The signing ceremony for the financing of the Sohar fertiliser project in Oman has taken place.

 

The project comprises a world scale ammonia/urea complex at Sohar in the Sultanate of Oman, with a production capacity of 1.225mn tonnes per year of granular urea. The project is sponsored by the Suhail Bahwan Group, one of Oman’s largest private sector groups. The project company, Sohar International Urea & Chemical Industries (SIUCI), is owned 96% by Sheikh Suhail Bahwan and 2% by each of his sons Ahmed Bahwan and Saad Bahwan.

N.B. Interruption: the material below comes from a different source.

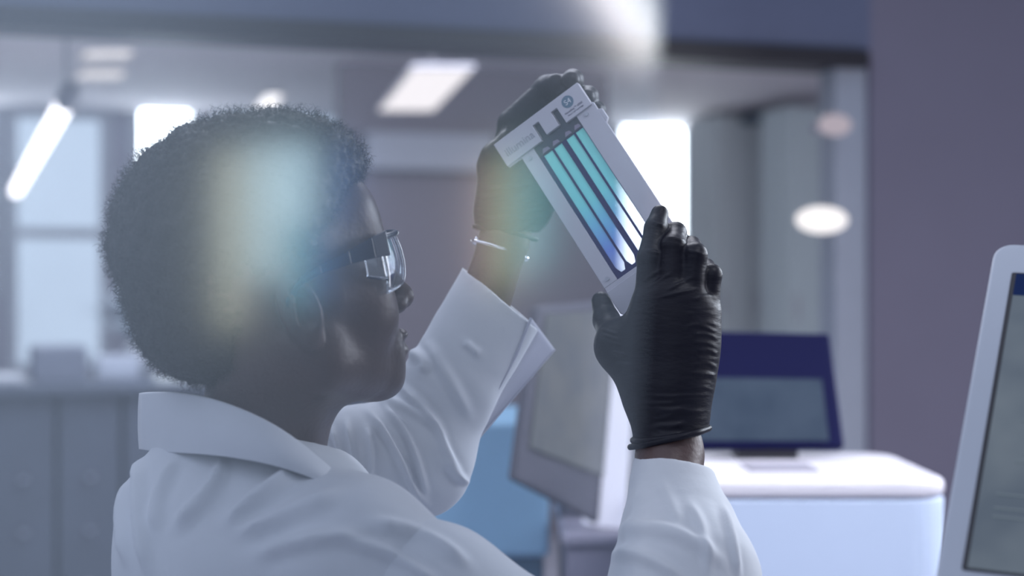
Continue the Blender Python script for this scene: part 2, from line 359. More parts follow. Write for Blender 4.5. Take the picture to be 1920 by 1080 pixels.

The project is one of the largest private sector greenfield fertiliser projects in the world, and is thought to be the largest industrial investment by an individual in the GCC.

 

The project will be built by Mitsubishi Heavy Industries of Japan (MHI) under a US$500mn EPC contract entered into with SIUCI on April 20. Gas feedstock will be supplied under a long term contract entered into in February 2005 by Oman’s ministry of oil and gas, and all of the urea will be purchased under a long-term offtake agreement by Transammonia, one of the world’s largest urea traders.

 

The total project cost is estimated at US$638.1mn and will be financed by US$184.86mn of sponsor equity, US$431.34mn of Japanese export credit and US$21.9mn of pre-completion revenues.

 

The arranger and facility agent under the export credit is HSBC Tokyo. Some US$216.08mn will be provided by JBIC and US$215.26mn by HSBC Tokyo, with the benefit of an insurance policy from Nexi, the Japanese export credit agency.

 

The JBIC tranche comprises a US$182.06mn fixed rate loan (based on the OECD’s commercial interest reference rate) and a US$34.02mn floating rate loan. The HSBC tranche is floating rate.

 

Work under the EPC contract is scheduled to start no later than August 2005. The construction period is 35 months, with completion scheduled for no later than July 2008. The loan is scheduled to be repaid in 21 unequal semi-annual instalments, the first falling due on 27th January 2009, consistent with the OECD’s project finance guidelines. A “cash sweep “mechanism will operate so that SIUCI will prepay, out of available surplus cashflow, up to 15.75% of the loan, which will be applied to eliminate the final repayment instalment and to reduce each of the eight preceding repayment instalments to 5% of the loan.

 

The offshore security trustee is HSBC Bank USA (based in New York). The offshore account bank is HSBC Bank plc (based in London).

 

The onshore security trustee and onshore account bank is Bank Muscat. HSBC Bank Middle East (based in Dubai) was appointed as hedging bank co-ordinator.  Financial adviser to the sponsors, since January 2001, was HSBC Bank plc.